══ GIVEN MATERIAL ══
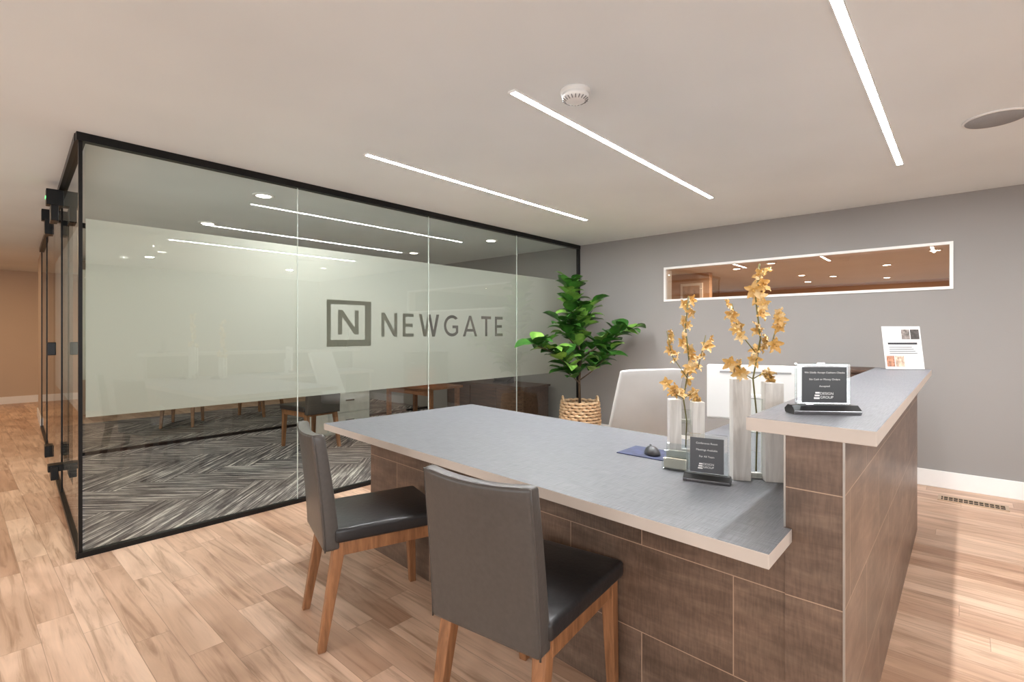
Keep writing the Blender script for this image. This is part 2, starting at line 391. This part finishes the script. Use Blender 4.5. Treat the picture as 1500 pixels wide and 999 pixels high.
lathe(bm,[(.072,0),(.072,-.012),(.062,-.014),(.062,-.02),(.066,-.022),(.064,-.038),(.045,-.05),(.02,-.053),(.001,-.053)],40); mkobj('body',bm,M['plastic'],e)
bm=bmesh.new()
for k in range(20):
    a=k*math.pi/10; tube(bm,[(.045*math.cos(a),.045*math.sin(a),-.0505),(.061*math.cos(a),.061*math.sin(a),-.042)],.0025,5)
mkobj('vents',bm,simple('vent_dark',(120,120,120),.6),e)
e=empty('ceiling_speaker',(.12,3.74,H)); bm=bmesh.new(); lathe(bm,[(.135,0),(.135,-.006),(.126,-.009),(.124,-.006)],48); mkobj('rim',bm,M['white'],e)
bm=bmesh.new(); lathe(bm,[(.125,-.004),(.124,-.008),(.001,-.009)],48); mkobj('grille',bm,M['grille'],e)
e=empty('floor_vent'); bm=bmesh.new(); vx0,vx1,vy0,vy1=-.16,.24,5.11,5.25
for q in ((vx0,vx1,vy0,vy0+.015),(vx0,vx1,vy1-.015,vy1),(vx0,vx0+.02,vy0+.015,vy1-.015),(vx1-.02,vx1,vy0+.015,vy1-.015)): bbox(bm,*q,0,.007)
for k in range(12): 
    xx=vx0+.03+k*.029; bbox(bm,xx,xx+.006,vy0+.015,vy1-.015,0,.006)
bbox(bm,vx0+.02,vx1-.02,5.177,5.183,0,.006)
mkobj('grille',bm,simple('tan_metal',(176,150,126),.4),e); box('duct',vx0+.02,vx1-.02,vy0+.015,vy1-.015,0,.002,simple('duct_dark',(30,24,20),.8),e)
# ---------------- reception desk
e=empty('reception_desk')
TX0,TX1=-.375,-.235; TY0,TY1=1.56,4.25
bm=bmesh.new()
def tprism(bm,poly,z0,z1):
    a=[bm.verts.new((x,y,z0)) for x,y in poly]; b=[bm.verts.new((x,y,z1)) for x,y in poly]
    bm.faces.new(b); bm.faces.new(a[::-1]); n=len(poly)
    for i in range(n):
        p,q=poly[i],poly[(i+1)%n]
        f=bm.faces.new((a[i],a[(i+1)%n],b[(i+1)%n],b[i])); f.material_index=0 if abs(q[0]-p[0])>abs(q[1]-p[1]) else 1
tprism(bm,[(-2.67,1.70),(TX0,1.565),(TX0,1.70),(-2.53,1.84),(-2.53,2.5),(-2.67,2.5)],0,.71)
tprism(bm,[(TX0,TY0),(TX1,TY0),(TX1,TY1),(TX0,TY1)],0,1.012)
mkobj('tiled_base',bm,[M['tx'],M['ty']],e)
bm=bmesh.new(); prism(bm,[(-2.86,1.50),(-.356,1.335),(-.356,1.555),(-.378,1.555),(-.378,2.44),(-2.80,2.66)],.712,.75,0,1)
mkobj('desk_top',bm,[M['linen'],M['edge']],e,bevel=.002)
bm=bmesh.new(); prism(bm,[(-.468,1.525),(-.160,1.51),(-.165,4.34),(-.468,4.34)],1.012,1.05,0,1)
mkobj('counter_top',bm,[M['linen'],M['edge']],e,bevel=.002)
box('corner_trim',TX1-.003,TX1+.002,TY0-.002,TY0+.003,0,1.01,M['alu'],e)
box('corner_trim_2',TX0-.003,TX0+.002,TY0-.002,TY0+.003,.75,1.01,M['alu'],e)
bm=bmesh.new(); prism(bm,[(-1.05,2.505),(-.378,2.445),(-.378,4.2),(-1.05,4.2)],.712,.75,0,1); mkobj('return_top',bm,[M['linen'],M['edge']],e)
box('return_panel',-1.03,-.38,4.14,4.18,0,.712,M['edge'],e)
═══
(OBJECTIVE):
What is needed is an exact reproduction of the data, pictures excluded.

(SOLUTION BELOW):
Keep writing the Blender script for this image. This is part 2, starting at line 391. This part finishes the script. Use Blender 4.5. Treat the picture as 1500 pixels wide and 999 pixels high.
lathe(bm,[(.072,0),(.072,-.012),(.062,-.014),(.062,-.02),(.066,-.022),(.064,-.038),(.045,-.05),(.02,-.053),(.001,-.053)],40); mkobj('body',bm,M['plastic'],e)
bm=bmesh.new()
for k in range(20):
    a=k*math.pi/10; tube(bm,[(.045*math.cos(a),.045*math.sin(a),-.0505),(.061*math.cos(a),.061*math.sin(a),-.042)],.0025,5)
mkobj('vents',bm,simple('vent_dark',(120,120,120),.6),e)
e=empty('ceiling_speaker',(.12,3.74,H)); bm=bmesh.new(); lathe(bm,[(.135,0),(.135,-.006),(.126,-.009),(.124,-.006)],48); mkobj('rim',bm,M['white'],e)
bm=bmesh.new(); lathe(bm,[(.125,-.004),(.124,-.008),(.001,-.009)],48); mkobj('grille',bm,M['grille'],e)
e=empty('floor_vent'); bm=bmesh.new(); vx0,vx1,vy0,vy1=-.16,.24,5.11,5.25
for q in ((vx0,vx1,vy0,vy0+.015),(vx0,vx1,vy1-.015,vy1),(vx0,vx0+.02,vy0+.015,vy1-.015),(vx1-.02,vx1,vy0+.015,vy1-.015)): bbox(bm,*q,0,.007)
for k in range(12): 
    xx=vx0+.03+k*.029; bbox(bm,xx,xx+.006,vy0+.015,vy1-.015,0,.006)
bbox(bm,vx0+.02,vx1-.02,5.177,5.183,0,.006)
mkobj('grille',bm,simple('tan_metal',(176,150,126),.4),e); box('duct',vx0+.02,vx1-.02,vy0+.015,vy1-.015,0,.002,simple('duct_dark',(30,24,20),.8),e)
# ---------------- reception desk
e=empty('reception_desk')
TX0,TX1=-.375,-.235; TY0,TY1=1.56,4.25
bm=bmesh.new()
def tprism(bm,poly,z0,z1):
    a=[bm.verts.new((x,y,z0)) for x,y in poly]; b=[bm.verts.new((x,y,z1)) for x,y in poly]
    bm.faces.new(b); bm.faces.new(a[::-1]); n=len(poly)
    for i in range(n):
        p,q=poly[i],poly[(i+1)%n]
        f=bm.faces.new((a[i],a[(i+1)%n],b[(i+1)%n],b[i])); f.material_index=0 if abs(q[0]-p[0])>abs(q[1]-p[1]) else 1
tprism(bm,[(-2.67,1.70),(TX0,1.565),(TX0,1.70),(-2.53,1.84),(-2.53,2.5),(-2.67,2.5)],0,.71)
tprism(bm,[(TX0,TY0),(TX1,TY0),(TX1,TY1),(TX0,TY1)],0,1.012)
mkobj('tiled_base',bm,[M['tx'],M['ty']],e)
bm=bmesh.new(); prism(bm,[(-2.86,1.50),(-.356,1.335),(-.356,1.555),(-.378,1.555),(-.378,2.44),(-2.80,2.66)],.712,.75,0,1)
mkobj('desk_top',bm,[M['linen'],M['edge']],e,bevel=.002)
bm=bmesh.new(); prism(bm,[(-.468,1.525),(-.160,1.51),(-.165,4.34),(-.468,4.34)],1.012,1.05,0,1)
mkobj('counter_top',bm,[M['linen'],M['edge']],e,bevel=.002)
box('corner_trim',TX1-.003,TX1+.002,TY0-.002,TY0+.003,0,1.01,M['alu'],e)
box('corner_trim_2',TX0-.003,TX0+.002,TY0-.002,TY0+.003,.75,1.01,M['alu'],e)
bm=bmesh.new(); prism(bm,[(-1.05,2.505),(-.378,2.445),(-.378,4.2),(-1.05,4.2)],.712,.75,0,1); mkobj('return_top',bm,[M['linen'],M['edge']],e)
box('return_panel',-1.03,-.38,4.14,4.18,0,.712,M['edge'],e)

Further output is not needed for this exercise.